OF THEE I SING/LET 'EM EAT CAKE

21/2/09, Sadler's Wells.

2 hrs 30 mins (2 o'clock matinee) and 3 hrs (7.30 evening show). A pair of Gershwin "operas" ("musicals"? "operettas"?) written in 1931 and 1933 satirising American politics. The Gerswhins were great fans of Gilbert & Sullivan as kids, apparently, and it shows.

Both operas take place in a topsy-turvy world, reminiscent of Iolanthe. A politician called John P Wintergreen gets elected president after running a "love campaign" during which he meets and marries the girl of his dreams and corn muffin-maker par excellence, Mary. In the second opera Wintergreen is out of office and trying to make a living selling blue shirts, but the depression has kicked in: he and his cronies form a "blue shirt" movement and stage a coup with the aid of the army.

The Gershwins clearly had no illusions about politicians. Though Wintergreen presents himself as an idealist his administration is corrupt and incompetent; there are jobs for the boys (a Jewish garment trader as Secretary for Agriculture, for instance) and only Mary comes out of it smelling of roses.

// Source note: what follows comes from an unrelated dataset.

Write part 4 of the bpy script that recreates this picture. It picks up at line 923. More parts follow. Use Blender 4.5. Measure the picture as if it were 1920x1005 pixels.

There's plenty of sometimes rather laboured Gilbertain dialogue with the same topical/satirical jokes, including one about a politician only giving a speech if he wants the stock market to go down. What do you do if you want it to go up? he's asked. "I wish I knew" comes the reply. It got a big laugh.

The tunes are OK, though not especially hummable: the only exception is Of Thee I Sing itself (perhaps because it's reprised at the end). The lyrics are witty and Gilbertian in a positive way, and probably the best thing about both operas, but you couldn't hear enough of 'em.

In general there was too much plot and not enough music. And perhaps this production would have been betgter if the chorus had been Broadway youngsters not Opera North choristers.

The production skimped on the set to pay for the costumes (which were nonetheless often too grey). There were big problems with the staging. The director seemed unhappy moving people around and the performers always seemed to form up in straight lines, very static. There was a permanent walkway across the back which served as podium for politicians, catwalk for models and what have you, but which led to some unnecessary awkwardnesses (when Mary Wintergreen appeared in her wedding desk, for instance, someone had to fetch a chair so she could step up onto the walkway). And there were unforgivable errors with the lighting, especially downstage front when the vamp Diana Devereaux had to deliver her big number in semi-darkness.

There were some nice touches. The senators all had ridiculously long beards. The vice-president is a nonentity called Throttlebottom (Steven Beard: an actor who could sing rather than a singer having trouble acting), ignored by everybody, who is at one point the subject of a fine patter song with the refrain "Let's throttle Throttlebottom". When he's sentenced to be executed by the guillotine it won't work; Throttlebottom helpfully spots what the problem is and tries to fix it (an old gag, but funny). There's a neat chorus for nine Supreme Court judges (who reappear in the second opera, where the Gerswhins were clearly running out of really good ideas, as a baseball team playing the League of Nations in a winner takes all game for US war debts). The front cloth had a stars and stripes with 48 corn muffins in place of the (then) 48 stars representing the states.

Some of the performances were a little under-powered, but Richard Suart was excellent as the French ambassador in the first one, and rather showed the rest up.